Gov’t requesting gaming operators to avoid hiring non-Chinese security guards

[Updated with more detailed information on non-residents employed as private security]

Local private security companies have revealed to Macau News Agency (MNA) that security authorities in Macau have indicated to gaming and hotel companies in the city that they should avoid hiring non-Chinese security staff.

According to the companies – which preferred to not be named – casino companies were asked to avoid hiring non-resident workers, with security companies usually employing several Filipino, Nepalese and Pakistani nationals as security professionals.

“We just got an informal notice from a client that the government asked them to hire more Chinese security for casinos. In fact, this has been done without any official notice from the government or from the Gaming Inspection and Co-ordination Bureau (DICJ),” the head of a local security firm told MNA.

According to the security firm manager, who preferred not to be named to avoid any possible problems with the local government, SAR authorities referred specifically that local residents and mainland China security staff should be prioritized.

“Most Chinese or Macau residents don’t have a high standard of English and focus more in Cantonese and Mandarin. Nowadays, Macau is an international entertainment and gaming city. Tourists come from all around the world, they are not just limited to China,” the same source indicated.

Tourism authorities recently revealed that Macau received more than 39.4 million visitors in 2019, with almost 92 per cent hailing from Greater China.

However, while some representatives of the sector saw the decisions as being “political”, others considered it as a “practical” decision linked to concerns that since the majority of local visitors hailed from Mainland China, having mainly Chinese and local security personnel would be more practical in terms of communication instead of mainly English-speaking security guards.

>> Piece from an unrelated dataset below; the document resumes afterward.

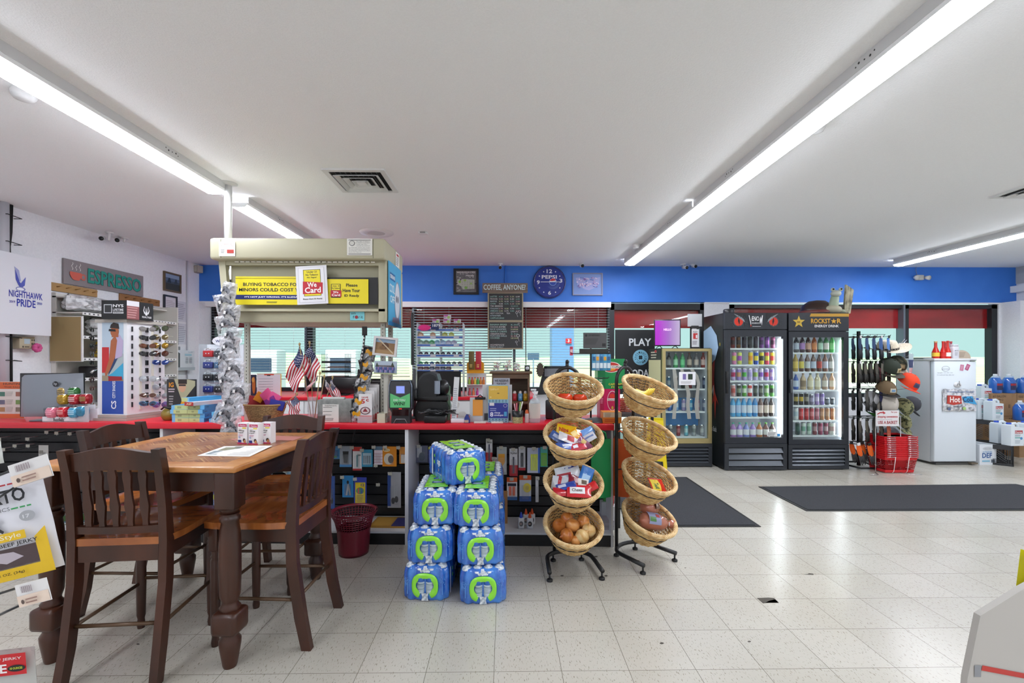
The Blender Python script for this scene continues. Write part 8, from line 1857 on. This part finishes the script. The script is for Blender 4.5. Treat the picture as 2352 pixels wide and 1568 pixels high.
# right part of the sales counter
a,b_=K(1130,.42),K(1217,.42);w=(b_-a).length;h=hz(853,a)-CT
WDC=noisy('walnut_cabinet','5a4632','77604a',(3,3,30),.5)
o=thing('wooden_cubby','brown wooden cubby with flavour bottles, candy jars on its top','cabinet',(a[0],a[1],CT1),CK)
g=G();g.box(0,0,0,.018,.20,h-.02,WDC);g.box(w-.018,0,0,w,.20,h-.02,WDC);g.box(0,.19,0,w,.20,h,WDC);g.box(.018,0,h-.06,w-.018,.012,h-.02,WDC);g.build('carcass',o)
g=G();g.box(-.02,-.02,h-.02,w+.02,.20,h,WDC,r=.006);g.build('top_board',o)
zs_=hz(922,a)-CT;g=G();g.box(.018,0,zs_-.02,w-.018,.19,zs_,WDC);g.build('shelf',o)
for k,(px,c_,cc_,lab)in enumerate(((1182,'b02a34','c84a54','red flavour bottle in the cubby'),(1195,'5a9ac8','8ac4e4','light blue flavour bottle in the cubby'),(1207,'c8a01f','e4cc5a','yellow flavour bottle in the cubby'))):
 q=K(px,.47);g=G();g.box(-.018,-.015,0,.018,.015,.065,P(c_,.3),r=.006);g.lathe([(.013,.06),(.014,.075),(.008,.085)],P('e0dcd8',.3),12);g.art(.03,.04,[('e',.5,.5,.3,.25,cc_)],-.015,.01,-.015);g.build('flavour_bottle',None,lab,'bottle','flavour bottles in the cubby',None,(q[0],q[1],CT+zs_+.002))
a2=K(1133,.38);sign('reserve_sign','small framed we reserve sign leaning in front of the cubby','sign',(a2[0],a2[1],hz(886,a2)),wd(38,a2),wd(18,a2),'a8b0bc',[('t','WE RESERVE',.08,.5,.84,.32,'2c3038'),('t','THE RIGHT',.2,.1,.6,.28,'2c3038')],rz=CK,t=.003)
CAN=noisy('wrapped_candy','b83a3a','dfe4d0',(70,70,70),.3,.3,1,.46,.54);CA2=noisy('green_wrapped_candy','4a8a3a','e4e0dc',(80,80,80),.3,.3,1,.46,.54)
for k,(px,r,hh,m_,lab)in enumerate(((1143,.042,.075,CAN,'clear jar of red and white wrapped candy, left on the cubby'),(1165,.040,.085,CA2,'clear jar of green wrapped candy, middle of the cubby top'),(1186,.034,.070,CAN,'small clear jar of mixed candy, right on the cubby'),(1211,.022,.05,P('1d1d1f',.4),'small black camera cube beside the candy jars'))):
 q=K(px,.5);o=thing('candy_jar'if k<3 else 'camera_cube',lab,'jar'if k<3 else 'camera',(q[0],q[1],CT+h+.001))
 if k<3:
  g=G();rr=random.Random(k)
  for _ in range(26):a_=rr.uniform(0,6.28);d_=rr.uniform(0,r*.75);zz_=rr.uniform(.01,hh);g.sph((d_*math.cos(a_),d_*math.sin(a_),zz_),.011,.009,.009,(CAN,CA2,P('e4e4e6',.3))[_%3],7,5)
  g.build('candy',o);g=G();g.lathe([(r*.9,0),(r,.01),(r,hh*.8),(r*.85,hh)],P('e8eef2',.05,0,.18),18);g.build('glass',o)
 else:g=G();g.box(-r,-r,0,r,r,hh,m_,r=.004);g.build('casing',o);g=G();g.lathe([(.016,0),(.012,.006),(0,.006)],P('c4c8cc',.2),14,(0,0,0));yface(g);g.build('lens',o,loc=(0,-r,hh/2))
o,q=cthing('lottery_terminal','black angled till screen behind the top wicker basket','till',1275,.30,rad(-16));s_=depth(q)/F
g=G();g.ext([(-42*s_,55*s_),(-26*s_,122*s_),(30*s_,122*s_),(34*s_,60*s_)],0,.03,P('1d2024',.25));g.box(-24*s_,-.012,98*s_,28*s_,0,116*s_,P('7a8088',.3));g.build('screen',o)
g=G();g.box(-22*s_,-.02,0,30*s_,.16,44*s_,P('27292e',.35),r=.01);g.tube([(0,.03,40*s_),(0,.03,70*s_)],.02,BLK);g.build('base',o)
q=K(1240,.28);g=G();N=32;g.ext([((.034 if i%2 else .026)*math.cos(i*2*PI/N),(.062 if i%2 else .052)*math.sin(i*2*PI/N))for i in range(N)],0,.003,P('43372e',.6));g.build('starburst_card',None,'dark brown spiky card left of the till screen','card',loc=(q[0],q[1]-.03,hz(849,q)))
q=K(1357,.22);o=thing('counter_hook_rack','black counter hook rack carrying a grey notice and blue tubes','display rack',(q[0],q[1],CT1));s_=depth(q)/F
g=G();g.cyl((0,0,0),(0,0,hz(800,q)-CT),.007,BLK);g.lathe([(.07,0),(.06,.01),(0,.012)],BLK,20);g.build('post',o)
g=G();
for z_,x0_,x1_ in((hz(812,q)-CT,-48,44),(hz(868,q)-CT,-8,40)):g.tube([(x0_*s_,-.03,z_+.01),(x0_*s_+.01,-.03,z_),(0,0,z_),(x1_*s_-.01,-.03,z_),(x1_*s_,-.03,z_+.01)],.004,BLK,6)
g.box(-26*s_,-.01,hz(812,q)-CT,40*s_,.01,hz(801,q)-CT,P('26241f',.5));g.build('arm',o)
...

The Statistics and Census Bureau (DSEC) informed MNA that about 10,119 security guards were employed in Macau as of June 2019 – the most update information it held – but without being able to provide the exact numbers by nationality.

Members of the security sector believe though that about half of the private security employed in the gaming sector was believed to be comprised of non-residents – including Mainland Chinese – with the other half being Macau residents.

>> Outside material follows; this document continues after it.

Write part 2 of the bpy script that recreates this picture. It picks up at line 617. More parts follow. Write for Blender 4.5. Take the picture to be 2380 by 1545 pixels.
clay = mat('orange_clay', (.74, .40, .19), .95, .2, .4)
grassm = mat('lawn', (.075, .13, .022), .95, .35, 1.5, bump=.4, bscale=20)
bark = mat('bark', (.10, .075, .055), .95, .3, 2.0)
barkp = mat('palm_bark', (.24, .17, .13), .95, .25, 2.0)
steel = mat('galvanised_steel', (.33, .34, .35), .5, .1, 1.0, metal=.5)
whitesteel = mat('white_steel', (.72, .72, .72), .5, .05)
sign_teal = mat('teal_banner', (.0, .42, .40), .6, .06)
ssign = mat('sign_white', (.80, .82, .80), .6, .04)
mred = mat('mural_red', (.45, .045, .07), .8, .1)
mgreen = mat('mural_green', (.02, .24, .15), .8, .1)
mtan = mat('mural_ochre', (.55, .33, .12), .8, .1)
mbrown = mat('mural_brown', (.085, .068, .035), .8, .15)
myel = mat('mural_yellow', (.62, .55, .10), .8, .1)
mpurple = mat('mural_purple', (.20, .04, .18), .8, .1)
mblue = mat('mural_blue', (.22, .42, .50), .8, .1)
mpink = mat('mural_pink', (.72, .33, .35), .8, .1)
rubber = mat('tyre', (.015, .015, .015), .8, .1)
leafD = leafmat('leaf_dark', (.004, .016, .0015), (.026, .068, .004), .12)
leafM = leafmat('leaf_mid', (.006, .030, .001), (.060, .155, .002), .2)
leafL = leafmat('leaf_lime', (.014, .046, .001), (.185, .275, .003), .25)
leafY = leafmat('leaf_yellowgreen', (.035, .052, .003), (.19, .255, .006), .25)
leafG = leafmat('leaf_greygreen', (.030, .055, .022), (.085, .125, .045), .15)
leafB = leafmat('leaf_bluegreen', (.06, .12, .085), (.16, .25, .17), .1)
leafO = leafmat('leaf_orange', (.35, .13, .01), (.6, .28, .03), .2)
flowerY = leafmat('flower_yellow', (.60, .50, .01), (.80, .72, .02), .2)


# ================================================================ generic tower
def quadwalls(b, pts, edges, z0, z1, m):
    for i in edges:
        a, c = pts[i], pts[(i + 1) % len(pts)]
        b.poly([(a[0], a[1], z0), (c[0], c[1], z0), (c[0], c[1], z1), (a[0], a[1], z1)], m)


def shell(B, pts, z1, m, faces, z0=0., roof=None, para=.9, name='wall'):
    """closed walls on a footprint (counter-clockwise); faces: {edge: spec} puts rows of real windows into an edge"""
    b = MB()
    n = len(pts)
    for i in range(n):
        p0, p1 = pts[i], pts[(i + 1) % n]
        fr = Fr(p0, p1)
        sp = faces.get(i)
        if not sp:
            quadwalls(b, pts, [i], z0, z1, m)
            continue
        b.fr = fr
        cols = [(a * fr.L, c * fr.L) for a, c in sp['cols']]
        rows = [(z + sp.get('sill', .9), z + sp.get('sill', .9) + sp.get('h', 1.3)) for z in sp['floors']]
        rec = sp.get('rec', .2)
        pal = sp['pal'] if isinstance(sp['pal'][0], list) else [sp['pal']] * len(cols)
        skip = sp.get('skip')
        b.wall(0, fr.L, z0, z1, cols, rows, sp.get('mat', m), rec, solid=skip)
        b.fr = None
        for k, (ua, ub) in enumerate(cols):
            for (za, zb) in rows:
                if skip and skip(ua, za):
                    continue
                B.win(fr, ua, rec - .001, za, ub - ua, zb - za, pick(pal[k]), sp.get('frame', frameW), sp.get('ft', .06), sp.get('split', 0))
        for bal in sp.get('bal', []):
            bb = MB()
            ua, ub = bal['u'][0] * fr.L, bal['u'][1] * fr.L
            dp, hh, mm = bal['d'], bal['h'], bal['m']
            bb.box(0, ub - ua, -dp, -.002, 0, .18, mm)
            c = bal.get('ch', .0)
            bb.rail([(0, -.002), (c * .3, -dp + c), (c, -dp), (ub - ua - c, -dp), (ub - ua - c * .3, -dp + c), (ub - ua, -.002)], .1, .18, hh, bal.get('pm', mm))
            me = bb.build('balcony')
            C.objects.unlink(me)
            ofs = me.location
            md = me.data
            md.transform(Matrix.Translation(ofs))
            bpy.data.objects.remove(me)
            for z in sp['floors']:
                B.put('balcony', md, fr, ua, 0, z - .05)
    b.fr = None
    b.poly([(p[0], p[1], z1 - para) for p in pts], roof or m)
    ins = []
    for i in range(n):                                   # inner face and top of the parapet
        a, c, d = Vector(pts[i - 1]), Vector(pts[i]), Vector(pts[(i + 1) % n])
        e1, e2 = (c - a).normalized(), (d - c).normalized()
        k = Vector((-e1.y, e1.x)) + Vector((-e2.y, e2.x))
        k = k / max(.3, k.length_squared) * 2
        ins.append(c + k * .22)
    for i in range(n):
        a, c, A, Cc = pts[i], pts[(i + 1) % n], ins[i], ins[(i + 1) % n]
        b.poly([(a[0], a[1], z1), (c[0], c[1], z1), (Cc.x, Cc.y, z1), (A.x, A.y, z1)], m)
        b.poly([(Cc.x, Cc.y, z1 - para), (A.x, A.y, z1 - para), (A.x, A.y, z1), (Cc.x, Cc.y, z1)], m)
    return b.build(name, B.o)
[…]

According to the Labour Affairs Bureau (DSAL) as of November 2019, there were 7,911 foreign employees employed in security services in the ‘Real Estate and Business Services Industry’ category.

Nepalese security guards, per example, are frequently employed in Macau and Asia due to the reputation of the quality of their military background and training, however, quotas for local residents already make it more difficult for local security companies to hire non-resident personnel.

Of all 4,426 Nepalese residents working in Macau by the end of November 2019, about 70 per cent were employed in the employment category covering private security services.

“Market demand has been huge in the past several years […] but it’s quite difficult to hire local people because many already work in casinos in higher-paying positions,” the head of one security company told MNA.

“We believe the gaming operators have all generally been informed unofficially [of these directions] by government departments but they will never issue an official notification”

MNA inquired human resources personnel in gaming operators, who confirmed directions have been made to prioritize the hiring of Chinese or Macau residents as security.

Profession requirements ingrained in the 4/2007 Private Security Law do not include the nationality of the applicants, with the current Labour Law enforced in 2008 specifying no worker or job seeker may be unjustifiably deprived of a job opportunity due to its nationality, aside from job areas exclusive for local residents, such as casino dealers or professional drivers.

When inquired about this issue, the Labour Affairs Bureau (DSAL) stated that local laws do not stipulate which nationalities employers are allowed to employ. 

‘Therefore, as long as the employer applies to DSAL and obtains employment permits for foreign employees in accordance with the relevant provisions of the Employment of Foreign Employees Act, employers can choose to come people from different regions or countries to become their employees,’ the department told MNA.

The department also underlined that as in accordance with national policy requirements, if an employer chooses a person from Mainland China to become an employee, DSAL will clearly stipulate that Mainland employees are not allowed to enter casino areas when granting an employment permit to that foreign employee.

MNA also contacted the Public Security Police Force – which is in charge of licensing private security personnel – with the department indicating it regulated the sector in accordance with legislation enforced in 2007 but that it did not control or select the nationality of approved security guards.

Last year, due to lack of available human resources the CPSP even indicated to have started hiring private security guards in three police stations in the Macau Peninsula and others in Taipa and Coloane, however, this initiative – considered only a trial – was later discontinued.